The mandate was however short-lived, and the administration of the fortress passed to Marino di Formosa and his sons, under circumstances we ignore. It is possible that Marino, whose family came from Terracina, was a captain sent in the area who seized the territory he had been trusted with. The 1132 agreement with Gaeta may confirm this hypothesis: this pact, which looked very much like a feudal investiture, could have protected the usurper from retaliation by Terracina, which was at the time an enemy of Gaeta. This new status was ephemeral as well: in 1138 Gaeta became part of the Norman Kingdom. Once again, it is hard to know what happened to Circeo.

At the beginning of the 13th century, Terracina rose up against the Frangipane family, conquering Rocca Traversa in 1202 and Rocca Circea in 1203. Pope Innocent III immediately intervened, ordering the fiefs to be given back. We ignore the result of the Pope's intervention, but in 1207 Terracina was again in charge of Rocca Circea, although under the Frangipane supervision.

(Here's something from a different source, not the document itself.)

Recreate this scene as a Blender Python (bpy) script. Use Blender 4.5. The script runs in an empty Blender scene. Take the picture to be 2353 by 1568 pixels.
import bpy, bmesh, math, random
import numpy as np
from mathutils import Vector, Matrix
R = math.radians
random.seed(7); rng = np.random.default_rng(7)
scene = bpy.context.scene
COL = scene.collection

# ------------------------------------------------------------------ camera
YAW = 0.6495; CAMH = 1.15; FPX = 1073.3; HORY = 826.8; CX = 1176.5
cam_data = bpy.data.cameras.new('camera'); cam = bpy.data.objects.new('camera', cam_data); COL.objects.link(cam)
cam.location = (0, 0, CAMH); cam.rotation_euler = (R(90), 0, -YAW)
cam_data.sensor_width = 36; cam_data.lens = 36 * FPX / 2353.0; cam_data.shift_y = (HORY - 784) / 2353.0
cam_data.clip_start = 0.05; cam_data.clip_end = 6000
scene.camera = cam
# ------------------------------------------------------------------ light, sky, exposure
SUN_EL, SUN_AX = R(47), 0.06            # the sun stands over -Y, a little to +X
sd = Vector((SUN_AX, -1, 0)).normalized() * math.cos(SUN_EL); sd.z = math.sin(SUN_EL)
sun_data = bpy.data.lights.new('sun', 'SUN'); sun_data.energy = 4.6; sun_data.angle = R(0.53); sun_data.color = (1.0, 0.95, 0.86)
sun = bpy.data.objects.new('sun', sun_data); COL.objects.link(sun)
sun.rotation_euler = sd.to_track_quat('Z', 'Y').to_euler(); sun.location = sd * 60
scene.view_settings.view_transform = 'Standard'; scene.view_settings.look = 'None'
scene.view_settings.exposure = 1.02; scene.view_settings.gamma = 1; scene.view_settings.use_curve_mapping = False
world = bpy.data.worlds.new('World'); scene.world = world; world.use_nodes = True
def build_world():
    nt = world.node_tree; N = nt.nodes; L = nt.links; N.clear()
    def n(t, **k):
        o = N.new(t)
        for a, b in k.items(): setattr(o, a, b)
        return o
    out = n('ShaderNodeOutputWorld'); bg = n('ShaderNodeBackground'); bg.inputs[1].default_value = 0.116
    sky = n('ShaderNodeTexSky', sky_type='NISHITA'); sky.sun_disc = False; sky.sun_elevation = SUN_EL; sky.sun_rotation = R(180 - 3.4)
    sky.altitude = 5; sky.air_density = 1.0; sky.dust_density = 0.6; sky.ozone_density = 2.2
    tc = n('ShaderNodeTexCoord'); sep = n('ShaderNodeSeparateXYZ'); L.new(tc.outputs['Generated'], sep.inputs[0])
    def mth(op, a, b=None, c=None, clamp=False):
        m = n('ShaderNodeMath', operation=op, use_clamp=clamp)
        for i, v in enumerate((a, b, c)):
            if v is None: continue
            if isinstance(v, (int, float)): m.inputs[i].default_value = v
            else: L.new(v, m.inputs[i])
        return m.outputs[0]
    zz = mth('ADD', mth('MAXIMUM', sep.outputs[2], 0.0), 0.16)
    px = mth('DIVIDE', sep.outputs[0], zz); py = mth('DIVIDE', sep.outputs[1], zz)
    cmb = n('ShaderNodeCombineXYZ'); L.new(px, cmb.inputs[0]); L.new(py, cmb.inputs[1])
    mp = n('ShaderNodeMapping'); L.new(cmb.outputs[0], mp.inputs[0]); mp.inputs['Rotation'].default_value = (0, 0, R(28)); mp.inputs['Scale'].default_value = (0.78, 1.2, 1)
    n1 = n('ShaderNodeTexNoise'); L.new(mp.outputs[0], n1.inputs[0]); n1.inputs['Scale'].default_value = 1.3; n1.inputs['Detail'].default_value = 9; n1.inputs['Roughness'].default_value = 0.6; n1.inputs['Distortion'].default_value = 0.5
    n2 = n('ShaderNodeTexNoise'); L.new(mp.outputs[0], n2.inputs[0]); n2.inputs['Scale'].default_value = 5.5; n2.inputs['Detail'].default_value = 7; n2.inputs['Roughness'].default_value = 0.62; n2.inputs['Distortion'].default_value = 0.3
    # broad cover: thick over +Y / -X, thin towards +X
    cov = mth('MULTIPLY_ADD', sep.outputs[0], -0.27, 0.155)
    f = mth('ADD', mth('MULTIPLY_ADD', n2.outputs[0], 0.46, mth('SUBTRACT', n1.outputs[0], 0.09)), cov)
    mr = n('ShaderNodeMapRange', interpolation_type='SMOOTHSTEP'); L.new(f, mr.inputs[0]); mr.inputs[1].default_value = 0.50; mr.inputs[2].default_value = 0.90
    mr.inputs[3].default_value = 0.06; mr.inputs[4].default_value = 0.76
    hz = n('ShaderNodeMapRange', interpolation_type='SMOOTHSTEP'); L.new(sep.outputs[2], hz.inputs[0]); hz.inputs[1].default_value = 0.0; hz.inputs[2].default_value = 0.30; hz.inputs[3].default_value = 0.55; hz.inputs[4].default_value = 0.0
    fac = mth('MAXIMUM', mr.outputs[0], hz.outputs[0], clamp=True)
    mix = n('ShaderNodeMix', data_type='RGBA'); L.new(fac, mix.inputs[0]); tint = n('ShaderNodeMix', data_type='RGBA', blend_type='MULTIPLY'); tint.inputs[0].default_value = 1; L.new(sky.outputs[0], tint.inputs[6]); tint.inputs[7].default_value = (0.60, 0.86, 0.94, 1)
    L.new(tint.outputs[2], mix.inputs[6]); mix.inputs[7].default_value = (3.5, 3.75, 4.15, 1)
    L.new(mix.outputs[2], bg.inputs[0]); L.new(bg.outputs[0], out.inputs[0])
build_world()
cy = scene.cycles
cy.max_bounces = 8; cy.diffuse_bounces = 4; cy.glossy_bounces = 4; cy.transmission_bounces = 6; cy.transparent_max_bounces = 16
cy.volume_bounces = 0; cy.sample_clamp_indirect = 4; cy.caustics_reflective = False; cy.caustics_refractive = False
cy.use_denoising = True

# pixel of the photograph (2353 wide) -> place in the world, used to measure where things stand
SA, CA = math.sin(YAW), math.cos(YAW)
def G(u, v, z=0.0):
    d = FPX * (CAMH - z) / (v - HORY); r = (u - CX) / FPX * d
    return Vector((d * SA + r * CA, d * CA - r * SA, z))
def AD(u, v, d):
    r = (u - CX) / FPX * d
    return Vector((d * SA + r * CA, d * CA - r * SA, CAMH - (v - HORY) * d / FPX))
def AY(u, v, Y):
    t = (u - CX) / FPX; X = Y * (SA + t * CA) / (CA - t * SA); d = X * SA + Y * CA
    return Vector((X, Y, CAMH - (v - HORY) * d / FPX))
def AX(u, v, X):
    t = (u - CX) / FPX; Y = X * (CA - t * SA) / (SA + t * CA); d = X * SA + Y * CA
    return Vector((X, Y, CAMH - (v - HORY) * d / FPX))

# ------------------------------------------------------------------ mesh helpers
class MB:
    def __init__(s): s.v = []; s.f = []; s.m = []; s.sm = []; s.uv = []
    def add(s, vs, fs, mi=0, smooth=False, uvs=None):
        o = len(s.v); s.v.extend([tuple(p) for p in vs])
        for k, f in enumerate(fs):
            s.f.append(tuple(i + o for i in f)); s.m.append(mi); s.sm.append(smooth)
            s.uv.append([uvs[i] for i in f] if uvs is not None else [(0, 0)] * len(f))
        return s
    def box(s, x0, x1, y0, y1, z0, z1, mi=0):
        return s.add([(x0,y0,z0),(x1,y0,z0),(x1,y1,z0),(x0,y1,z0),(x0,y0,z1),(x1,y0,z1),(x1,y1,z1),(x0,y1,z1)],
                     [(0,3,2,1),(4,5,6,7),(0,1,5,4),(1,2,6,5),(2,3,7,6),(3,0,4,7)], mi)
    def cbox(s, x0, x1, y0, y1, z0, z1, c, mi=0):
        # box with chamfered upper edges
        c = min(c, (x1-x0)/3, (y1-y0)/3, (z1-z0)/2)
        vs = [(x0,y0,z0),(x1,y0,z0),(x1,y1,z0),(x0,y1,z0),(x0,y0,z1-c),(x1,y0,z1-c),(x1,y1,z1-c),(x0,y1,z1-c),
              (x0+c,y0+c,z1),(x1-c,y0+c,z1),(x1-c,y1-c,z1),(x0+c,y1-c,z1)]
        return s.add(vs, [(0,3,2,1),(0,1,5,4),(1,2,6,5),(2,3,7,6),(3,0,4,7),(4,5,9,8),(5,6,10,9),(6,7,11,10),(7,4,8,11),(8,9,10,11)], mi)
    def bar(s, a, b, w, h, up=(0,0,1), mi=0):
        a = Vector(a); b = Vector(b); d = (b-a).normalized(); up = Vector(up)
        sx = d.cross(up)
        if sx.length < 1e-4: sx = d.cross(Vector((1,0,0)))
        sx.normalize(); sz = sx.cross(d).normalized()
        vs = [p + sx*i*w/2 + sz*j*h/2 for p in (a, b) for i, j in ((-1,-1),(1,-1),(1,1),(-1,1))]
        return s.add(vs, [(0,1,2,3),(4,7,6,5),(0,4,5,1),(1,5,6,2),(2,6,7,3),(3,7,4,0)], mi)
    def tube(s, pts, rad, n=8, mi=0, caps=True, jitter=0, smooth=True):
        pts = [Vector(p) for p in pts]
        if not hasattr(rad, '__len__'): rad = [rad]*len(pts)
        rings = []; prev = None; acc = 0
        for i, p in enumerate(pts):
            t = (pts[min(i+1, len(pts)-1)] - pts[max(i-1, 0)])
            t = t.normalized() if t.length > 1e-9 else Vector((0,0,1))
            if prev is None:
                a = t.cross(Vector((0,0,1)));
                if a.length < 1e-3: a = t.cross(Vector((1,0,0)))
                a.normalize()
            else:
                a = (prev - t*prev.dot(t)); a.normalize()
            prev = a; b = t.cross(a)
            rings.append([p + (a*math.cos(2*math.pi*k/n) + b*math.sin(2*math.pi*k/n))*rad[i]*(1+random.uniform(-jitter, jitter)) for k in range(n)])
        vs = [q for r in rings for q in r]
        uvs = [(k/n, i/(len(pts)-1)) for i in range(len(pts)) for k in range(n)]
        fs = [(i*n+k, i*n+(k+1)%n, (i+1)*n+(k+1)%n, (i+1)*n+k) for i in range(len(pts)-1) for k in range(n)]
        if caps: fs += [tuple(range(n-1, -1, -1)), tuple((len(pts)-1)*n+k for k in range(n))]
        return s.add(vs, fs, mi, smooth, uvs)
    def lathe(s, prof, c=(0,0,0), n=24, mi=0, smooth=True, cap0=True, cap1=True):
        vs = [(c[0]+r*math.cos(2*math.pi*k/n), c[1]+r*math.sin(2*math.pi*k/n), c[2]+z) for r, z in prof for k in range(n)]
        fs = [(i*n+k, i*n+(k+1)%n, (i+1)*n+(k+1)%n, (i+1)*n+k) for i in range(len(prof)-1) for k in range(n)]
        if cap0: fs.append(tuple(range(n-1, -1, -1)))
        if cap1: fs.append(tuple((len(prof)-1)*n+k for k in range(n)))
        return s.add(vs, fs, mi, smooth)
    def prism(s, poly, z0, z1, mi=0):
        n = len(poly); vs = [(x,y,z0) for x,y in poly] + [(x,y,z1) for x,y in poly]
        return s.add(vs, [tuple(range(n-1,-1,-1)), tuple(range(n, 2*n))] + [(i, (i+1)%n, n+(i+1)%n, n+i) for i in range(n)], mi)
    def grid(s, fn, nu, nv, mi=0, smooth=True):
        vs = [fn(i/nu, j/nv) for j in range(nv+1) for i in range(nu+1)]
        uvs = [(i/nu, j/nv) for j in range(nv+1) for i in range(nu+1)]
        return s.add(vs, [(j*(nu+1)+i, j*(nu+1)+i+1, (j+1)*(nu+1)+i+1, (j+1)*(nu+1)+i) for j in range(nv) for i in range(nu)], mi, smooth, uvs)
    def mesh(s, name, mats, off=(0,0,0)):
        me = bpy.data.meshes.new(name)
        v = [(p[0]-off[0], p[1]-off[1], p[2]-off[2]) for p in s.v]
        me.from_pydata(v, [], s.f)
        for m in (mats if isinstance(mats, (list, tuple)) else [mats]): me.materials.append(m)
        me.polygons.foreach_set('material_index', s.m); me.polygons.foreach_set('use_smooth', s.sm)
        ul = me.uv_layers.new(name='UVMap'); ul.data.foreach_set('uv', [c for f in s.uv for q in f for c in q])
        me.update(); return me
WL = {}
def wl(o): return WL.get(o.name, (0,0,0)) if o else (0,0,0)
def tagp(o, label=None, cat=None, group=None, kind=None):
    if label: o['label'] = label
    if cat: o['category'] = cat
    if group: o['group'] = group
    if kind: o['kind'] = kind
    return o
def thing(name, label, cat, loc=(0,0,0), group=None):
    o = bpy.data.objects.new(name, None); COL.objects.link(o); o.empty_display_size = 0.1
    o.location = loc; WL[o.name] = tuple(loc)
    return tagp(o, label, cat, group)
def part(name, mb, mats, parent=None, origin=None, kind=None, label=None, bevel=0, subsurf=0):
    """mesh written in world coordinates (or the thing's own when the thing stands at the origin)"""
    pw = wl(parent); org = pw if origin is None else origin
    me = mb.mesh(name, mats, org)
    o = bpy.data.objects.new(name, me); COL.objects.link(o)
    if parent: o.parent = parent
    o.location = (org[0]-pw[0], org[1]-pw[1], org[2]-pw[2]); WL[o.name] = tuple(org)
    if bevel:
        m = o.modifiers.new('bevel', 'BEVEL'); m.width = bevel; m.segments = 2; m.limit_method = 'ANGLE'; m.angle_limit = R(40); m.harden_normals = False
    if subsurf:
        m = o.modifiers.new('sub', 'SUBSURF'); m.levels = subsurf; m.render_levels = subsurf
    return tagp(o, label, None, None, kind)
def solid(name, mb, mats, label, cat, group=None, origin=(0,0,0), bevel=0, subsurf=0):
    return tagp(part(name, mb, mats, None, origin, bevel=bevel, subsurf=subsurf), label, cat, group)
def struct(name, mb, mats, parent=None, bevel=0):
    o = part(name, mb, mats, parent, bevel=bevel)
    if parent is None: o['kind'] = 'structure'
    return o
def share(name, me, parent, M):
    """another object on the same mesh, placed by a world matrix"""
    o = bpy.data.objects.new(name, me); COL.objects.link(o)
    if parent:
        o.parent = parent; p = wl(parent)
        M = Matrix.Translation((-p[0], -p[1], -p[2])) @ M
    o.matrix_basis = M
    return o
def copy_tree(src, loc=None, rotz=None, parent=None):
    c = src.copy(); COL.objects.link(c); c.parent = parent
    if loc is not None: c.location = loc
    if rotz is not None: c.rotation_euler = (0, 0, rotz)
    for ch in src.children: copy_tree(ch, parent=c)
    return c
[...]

In 1212 the Templar settlement began. After many difficulties, they managed to succeed to the monks of Grottaferrata at the church of S. Maria della Sorresca. After the events of the previous years, Innocent III probably wanted a more direct control over a highly strategic post.  

Pope Gregory IX confirmed this choice, ordering the inhabitants of Terracina to build, in 1239, fortifications at Circeo, to be paid by the Papal States. The Pironti family ruled from 1259 until the end of the century. Over this period, the inhabitants of Rocca Circea fully became Terracina citizens.